A violin by Antonio Stradivari

Cremona, 1701

The front and scroll modern replacements by Philip Ihle and Stephan von Baehr, London and Paris, 2016
labelled Antonius Stradiuarius Cremonensis Faciebat Anno 1701 AS and further labelled racomodé par Leclerc artiste au 15 vingt à Paris 1777

length of back 35.3cm.

Aldo Ferraresi, owner of the Devault; Ferraresi Strad in the 1900s
Aldo Ferraresi

The 1701 ‘ex-Deveault; Ferraresi’ was made at the beginning of the Golden Period and was owned by Aldo Ferraresi in the early 20th century. Ferraresi played on many precious violins including the ‘King George’ Stradivarius of 1710 and the ‘Cannone’ Guarneri del Gèsu of 1742 but this violin is thought to have been played by his younger brother and student Cesare.

Ferraresi sold the violin to Ludwig Roselius, a German merchant and the owner of the Kaffee Hag coffee brand. Roselius accidentally discovered, and proceeded to co-develop, the first commercial decaffeination process after a shipment of coffee beans arrived soaked in seawater, stripping them of their caffeine content. The ‘ex-Deveault; Ferraresi’ quickly changed hands again, being sold to Dr. Walter Schindler in the early 1920s and then to Arthur Voss just before he died around 1925. Around this time the violin was loaned to Helge Hussels, a young soloist in Berlin.

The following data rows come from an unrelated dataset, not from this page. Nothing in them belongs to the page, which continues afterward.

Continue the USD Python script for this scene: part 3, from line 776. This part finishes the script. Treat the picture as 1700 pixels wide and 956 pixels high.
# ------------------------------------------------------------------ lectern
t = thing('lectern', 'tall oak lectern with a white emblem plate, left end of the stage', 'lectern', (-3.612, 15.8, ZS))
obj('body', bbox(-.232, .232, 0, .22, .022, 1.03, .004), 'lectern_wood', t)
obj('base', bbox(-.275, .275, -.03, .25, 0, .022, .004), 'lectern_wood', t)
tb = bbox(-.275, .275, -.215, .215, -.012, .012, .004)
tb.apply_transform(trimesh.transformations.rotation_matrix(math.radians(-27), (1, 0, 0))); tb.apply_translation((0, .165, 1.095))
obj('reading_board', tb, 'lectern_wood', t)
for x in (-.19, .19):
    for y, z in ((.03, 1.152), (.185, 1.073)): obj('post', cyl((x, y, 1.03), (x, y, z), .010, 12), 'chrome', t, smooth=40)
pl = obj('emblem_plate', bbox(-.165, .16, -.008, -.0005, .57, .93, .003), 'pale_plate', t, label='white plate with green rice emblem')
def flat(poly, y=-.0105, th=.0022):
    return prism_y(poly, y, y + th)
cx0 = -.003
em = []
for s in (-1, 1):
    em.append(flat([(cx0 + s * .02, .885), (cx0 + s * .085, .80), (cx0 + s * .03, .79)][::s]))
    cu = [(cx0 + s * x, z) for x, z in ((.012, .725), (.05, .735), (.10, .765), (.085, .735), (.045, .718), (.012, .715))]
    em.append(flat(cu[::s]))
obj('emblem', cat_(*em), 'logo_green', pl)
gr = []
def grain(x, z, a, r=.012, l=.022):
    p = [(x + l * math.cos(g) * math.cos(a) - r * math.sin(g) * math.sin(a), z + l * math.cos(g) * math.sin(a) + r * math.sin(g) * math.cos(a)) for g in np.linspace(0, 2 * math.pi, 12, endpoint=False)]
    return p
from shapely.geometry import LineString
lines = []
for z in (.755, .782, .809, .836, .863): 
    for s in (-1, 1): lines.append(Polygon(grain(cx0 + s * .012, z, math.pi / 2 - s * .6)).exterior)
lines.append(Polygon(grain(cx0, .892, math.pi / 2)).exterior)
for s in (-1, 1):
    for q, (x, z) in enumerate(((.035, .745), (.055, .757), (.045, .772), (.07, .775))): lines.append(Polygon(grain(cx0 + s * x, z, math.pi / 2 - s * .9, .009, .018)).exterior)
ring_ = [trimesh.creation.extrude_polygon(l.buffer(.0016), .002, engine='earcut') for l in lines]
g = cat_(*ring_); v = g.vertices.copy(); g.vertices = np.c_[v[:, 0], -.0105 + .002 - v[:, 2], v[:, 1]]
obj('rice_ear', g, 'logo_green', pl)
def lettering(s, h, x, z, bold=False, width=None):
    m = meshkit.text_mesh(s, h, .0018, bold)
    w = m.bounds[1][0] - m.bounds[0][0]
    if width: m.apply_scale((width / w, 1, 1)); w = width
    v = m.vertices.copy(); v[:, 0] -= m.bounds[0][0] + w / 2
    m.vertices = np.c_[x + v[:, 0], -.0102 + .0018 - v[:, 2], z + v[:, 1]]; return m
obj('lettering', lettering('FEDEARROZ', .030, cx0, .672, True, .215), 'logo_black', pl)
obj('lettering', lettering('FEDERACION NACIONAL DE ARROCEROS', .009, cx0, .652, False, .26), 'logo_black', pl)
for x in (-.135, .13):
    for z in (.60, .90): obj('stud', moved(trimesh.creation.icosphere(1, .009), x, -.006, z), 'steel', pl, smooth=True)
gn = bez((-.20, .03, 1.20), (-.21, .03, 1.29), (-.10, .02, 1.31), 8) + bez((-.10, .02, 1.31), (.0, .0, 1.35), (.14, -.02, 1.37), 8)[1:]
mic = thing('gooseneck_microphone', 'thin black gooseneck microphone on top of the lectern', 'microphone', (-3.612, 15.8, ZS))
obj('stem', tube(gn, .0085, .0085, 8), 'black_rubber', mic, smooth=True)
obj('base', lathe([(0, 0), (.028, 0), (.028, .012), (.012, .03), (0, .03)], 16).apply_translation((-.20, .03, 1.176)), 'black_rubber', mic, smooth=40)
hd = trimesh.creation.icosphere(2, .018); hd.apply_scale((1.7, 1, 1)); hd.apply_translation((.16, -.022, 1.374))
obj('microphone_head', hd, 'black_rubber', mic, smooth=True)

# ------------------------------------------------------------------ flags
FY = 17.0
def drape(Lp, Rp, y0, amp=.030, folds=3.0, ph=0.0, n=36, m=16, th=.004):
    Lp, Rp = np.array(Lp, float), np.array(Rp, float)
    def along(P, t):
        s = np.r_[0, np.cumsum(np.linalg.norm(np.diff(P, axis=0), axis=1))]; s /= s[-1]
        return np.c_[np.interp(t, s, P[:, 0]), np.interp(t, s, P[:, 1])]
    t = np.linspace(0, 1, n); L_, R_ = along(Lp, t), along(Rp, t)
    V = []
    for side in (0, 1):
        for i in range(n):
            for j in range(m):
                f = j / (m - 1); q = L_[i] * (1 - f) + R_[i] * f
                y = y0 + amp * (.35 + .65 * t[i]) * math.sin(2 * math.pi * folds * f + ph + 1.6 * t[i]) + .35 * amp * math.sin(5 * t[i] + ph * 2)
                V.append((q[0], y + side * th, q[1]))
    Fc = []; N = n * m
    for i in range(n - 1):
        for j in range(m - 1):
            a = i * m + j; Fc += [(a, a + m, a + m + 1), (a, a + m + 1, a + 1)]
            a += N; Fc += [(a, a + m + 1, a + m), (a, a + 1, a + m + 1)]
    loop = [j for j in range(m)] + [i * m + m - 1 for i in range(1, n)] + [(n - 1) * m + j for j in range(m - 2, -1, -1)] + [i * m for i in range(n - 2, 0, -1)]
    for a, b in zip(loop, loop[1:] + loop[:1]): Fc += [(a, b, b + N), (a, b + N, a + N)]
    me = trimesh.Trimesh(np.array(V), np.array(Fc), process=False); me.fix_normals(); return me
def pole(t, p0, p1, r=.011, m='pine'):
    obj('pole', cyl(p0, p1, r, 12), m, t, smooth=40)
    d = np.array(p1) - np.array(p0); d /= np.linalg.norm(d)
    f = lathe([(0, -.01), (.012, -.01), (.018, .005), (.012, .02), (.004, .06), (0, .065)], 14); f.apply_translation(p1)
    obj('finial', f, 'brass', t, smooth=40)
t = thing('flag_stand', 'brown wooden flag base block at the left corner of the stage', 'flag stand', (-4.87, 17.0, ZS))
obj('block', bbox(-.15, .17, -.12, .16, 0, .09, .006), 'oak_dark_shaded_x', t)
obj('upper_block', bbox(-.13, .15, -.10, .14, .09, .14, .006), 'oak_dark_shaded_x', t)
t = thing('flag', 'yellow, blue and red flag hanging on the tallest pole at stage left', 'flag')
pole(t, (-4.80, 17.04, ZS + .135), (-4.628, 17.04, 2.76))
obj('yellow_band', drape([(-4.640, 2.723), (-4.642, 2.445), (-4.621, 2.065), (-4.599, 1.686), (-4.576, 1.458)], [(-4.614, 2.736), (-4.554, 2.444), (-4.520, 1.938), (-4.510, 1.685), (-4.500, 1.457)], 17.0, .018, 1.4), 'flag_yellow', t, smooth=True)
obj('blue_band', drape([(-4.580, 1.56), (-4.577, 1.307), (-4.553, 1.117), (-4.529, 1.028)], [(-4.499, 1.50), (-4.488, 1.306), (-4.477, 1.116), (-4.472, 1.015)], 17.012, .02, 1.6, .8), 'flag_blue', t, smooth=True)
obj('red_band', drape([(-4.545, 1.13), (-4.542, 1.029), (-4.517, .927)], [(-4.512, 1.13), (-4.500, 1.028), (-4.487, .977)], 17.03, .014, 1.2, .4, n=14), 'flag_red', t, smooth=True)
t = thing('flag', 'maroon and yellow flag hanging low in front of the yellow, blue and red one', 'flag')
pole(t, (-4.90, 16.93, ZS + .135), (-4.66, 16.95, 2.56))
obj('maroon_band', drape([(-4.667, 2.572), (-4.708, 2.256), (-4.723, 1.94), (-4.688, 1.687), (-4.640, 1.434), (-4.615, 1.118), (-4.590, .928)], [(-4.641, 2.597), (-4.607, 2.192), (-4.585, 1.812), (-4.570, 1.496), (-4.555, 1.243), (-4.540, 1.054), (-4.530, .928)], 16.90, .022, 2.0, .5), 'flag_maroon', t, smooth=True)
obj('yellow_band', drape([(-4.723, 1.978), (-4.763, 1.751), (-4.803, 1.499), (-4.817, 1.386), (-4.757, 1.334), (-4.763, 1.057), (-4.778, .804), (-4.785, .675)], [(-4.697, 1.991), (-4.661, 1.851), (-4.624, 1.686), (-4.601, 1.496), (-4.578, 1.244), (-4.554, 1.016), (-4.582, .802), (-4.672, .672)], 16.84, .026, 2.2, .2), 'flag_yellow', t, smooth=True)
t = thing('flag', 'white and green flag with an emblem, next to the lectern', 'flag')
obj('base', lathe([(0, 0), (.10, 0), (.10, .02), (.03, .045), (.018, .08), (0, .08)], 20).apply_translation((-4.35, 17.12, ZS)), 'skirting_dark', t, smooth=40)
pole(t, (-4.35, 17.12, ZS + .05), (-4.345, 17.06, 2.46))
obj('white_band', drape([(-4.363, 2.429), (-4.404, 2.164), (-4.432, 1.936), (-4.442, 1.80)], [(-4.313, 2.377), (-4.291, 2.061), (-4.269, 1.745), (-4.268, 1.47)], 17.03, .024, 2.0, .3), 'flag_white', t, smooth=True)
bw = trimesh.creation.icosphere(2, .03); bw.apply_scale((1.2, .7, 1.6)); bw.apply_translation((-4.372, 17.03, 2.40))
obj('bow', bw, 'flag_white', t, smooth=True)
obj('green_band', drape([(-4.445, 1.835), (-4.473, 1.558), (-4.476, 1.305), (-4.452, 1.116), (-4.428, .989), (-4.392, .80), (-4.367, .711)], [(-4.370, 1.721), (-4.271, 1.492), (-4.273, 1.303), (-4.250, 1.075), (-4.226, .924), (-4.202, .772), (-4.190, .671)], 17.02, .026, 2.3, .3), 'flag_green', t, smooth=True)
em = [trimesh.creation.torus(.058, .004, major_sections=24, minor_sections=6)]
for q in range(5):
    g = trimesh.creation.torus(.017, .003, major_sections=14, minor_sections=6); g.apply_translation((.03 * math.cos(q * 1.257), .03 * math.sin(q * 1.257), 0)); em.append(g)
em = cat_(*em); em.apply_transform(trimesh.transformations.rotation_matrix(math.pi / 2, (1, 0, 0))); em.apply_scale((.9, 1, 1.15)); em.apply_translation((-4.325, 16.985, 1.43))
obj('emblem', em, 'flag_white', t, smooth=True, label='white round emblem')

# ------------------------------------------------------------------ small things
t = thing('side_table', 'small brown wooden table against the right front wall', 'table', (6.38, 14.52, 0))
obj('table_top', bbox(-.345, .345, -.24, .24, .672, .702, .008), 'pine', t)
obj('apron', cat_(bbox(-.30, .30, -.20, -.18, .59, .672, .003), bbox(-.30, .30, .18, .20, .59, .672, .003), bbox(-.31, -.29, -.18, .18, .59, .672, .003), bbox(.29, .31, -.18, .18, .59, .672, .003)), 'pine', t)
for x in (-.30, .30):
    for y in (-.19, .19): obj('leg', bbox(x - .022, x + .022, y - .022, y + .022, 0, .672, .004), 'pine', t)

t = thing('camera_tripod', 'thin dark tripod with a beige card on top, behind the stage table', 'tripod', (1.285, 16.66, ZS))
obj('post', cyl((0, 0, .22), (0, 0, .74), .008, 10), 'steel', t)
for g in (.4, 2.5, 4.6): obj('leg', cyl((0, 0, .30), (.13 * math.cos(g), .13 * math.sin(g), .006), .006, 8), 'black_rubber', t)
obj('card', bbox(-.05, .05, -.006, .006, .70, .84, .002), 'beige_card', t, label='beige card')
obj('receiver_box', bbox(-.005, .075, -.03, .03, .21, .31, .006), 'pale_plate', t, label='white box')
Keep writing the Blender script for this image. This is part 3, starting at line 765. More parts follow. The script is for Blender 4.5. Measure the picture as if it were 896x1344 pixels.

Ludwig Roselius at his desk tasking coffee
Ludwig Roselius in his office tasting decaf coffee

The ‘ex-Deveault; Ferraresi’ was sold in 1972 through Fritz Baumgartner of Basel to Siegfried Elser, who kept it until it was bought in 1991 by Frau Kerstin Hytrek. Frau Hytrek was cellist of the Brendel Quartet in Duisburg, named not after a founding member, but after the location of the first rehearsal: the Brendel restaurant in Duisburg, formerly located at Kaiserstraße 81. Frau Hytrek sold the violin in 2002 to Herbert Axelrod, from whom it was acquired by the New Jersey Symphony Orchestra in 2003. All the instruments which the orchestra bought from Axelrod were sold to a group of investors led by the Taube brothers, twins and businessmen from the United States, in 2007 in order to bail the orchestra out of financial difficulties.

 

A Friedrich Boehm certificate detailing the provenance of the "ex-Deveault; Ferraresi" through the 20th century

The Taube brothers parted with the ‘ex-Deveault; Ferraresi’ in 2016, when it was bought by Château Du Lac Sacacomie Inc. through Ingles & Hayday. It is now played by Canadian violinist Alexandre Da Costa.